Многое пришло в книгу из записей моей матери Ольги Васильевны Суриковой, той самой Оленьки, которая трех лет от роду позировала для образа стрелецкой внучки в картине «Утро стрелецкой казни», пока отец рассказывал ей страшную сказку. Если меня спросят, могла ли трехлетняя девочка запомнить сказку, я отвечу за подлинность ее: эту же сказку рассказывал дед нам — внукам. Кое-что я взяла из воспоминаний моего отца Петра Петровича Кончаловского, которого Суриков очень любил и высоко ценил как живописца. Многое развернулось передо мной из рассказов и записей моей тетки Елены Васильевны Суриковой. Широко пользовалась я записями современников Сурикова — поэта Волошина, критика Стасова, искусствоведов Тепина, Никольского, Глаголя, Турунова и Красножёновой. Черты времени черпала я из писем и воспоминаний художников Репина, Чистякова, Грабаря, Нестерова, Минченкова, Бенуа и других. В течение трех лет неизменно работала я в Ленинской библиотеке, перечитывая газеты с 1870 до 1916 года.
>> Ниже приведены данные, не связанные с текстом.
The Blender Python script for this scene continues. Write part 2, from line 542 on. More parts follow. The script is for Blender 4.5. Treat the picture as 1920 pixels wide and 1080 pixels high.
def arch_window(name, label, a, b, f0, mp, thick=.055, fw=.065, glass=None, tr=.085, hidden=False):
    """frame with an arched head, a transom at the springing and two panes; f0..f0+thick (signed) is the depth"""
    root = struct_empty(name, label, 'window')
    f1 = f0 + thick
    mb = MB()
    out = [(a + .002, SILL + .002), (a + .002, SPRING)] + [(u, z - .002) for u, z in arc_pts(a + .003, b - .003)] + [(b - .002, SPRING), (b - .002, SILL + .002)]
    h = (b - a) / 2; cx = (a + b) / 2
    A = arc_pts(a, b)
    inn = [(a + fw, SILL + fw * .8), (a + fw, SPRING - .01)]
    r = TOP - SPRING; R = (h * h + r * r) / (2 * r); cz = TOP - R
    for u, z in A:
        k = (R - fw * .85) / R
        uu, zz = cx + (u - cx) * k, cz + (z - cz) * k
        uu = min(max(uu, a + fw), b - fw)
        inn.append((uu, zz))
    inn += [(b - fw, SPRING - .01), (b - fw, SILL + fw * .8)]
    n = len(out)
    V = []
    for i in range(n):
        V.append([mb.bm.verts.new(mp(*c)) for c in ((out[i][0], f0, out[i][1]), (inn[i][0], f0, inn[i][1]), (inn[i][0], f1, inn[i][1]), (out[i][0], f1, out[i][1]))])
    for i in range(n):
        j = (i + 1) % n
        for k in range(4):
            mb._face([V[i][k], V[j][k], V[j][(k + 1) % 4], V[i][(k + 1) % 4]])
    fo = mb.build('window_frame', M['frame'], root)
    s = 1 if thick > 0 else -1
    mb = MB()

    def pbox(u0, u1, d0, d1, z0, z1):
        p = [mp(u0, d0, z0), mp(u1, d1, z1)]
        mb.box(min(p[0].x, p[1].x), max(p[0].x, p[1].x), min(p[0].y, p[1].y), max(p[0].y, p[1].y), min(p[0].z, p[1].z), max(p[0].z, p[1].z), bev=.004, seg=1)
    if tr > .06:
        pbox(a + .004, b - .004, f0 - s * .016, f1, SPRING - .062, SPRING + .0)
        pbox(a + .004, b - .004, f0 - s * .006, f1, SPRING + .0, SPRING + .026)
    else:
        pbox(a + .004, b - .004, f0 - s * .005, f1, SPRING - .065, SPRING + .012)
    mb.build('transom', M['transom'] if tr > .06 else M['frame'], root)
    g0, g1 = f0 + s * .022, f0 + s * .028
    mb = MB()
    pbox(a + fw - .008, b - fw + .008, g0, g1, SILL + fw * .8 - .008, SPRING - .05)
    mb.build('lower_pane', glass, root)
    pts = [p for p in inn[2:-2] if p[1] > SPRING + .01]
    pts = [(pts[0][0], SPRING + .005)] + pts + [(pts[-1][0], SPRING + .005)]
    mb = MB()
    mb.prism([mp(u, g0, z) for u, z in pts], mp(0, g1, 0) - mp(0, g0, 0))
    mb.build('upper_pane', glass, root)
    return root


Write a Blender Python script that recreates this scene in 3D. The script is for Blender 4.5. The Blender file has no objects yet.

Это дало мне возможность полностью ощущать современную деду атмосферу.

С чувством искренней благодарности приняла я советы большого исследователя и знатока суриковской живописи — доктора искусствоведческих наук В. С. Кеменова. Во время работы я была теснейшим образом связана с сотрудниками Исторической библиотеки, с научными сотрудниками Русского музея в Ленинграде и Третьяковской галереи в Москве, всегда оказывавшими мне необходимую помощь. В частности, я очень признательна С. Н. Гольдштейн, немало написавшей о творчестве Сурикова.

В Красноярске, на родине деда, я бывала не раз. Изучая окрестности и бродя по его любимым местам, я встречалась с людьми, отцы и деды которых хорошо его знали. В частности, с благодарностью вспоминаю беседы с ныне покойной красноярской художницей К. И. Матвеевой — внучкой Петра Кузнецова, без материальной помощи которого не удалось бы Сурикову окончить Академию. Также была мне предоставлена возможность побывать в Италии и во Франции, где, обращаясь к письмам Сурикова, я могла как бы пройти по его следам и увидеть все то, что его вдохновляло.

Строго придерживаясь подлинности событий, я не ввожу в книгу ни одного вымышленного лица, ни одного придуманного факта. И потому, вкладывая все найденное и изученное мною в художественную форму, я могу назвать мой труд романической былью.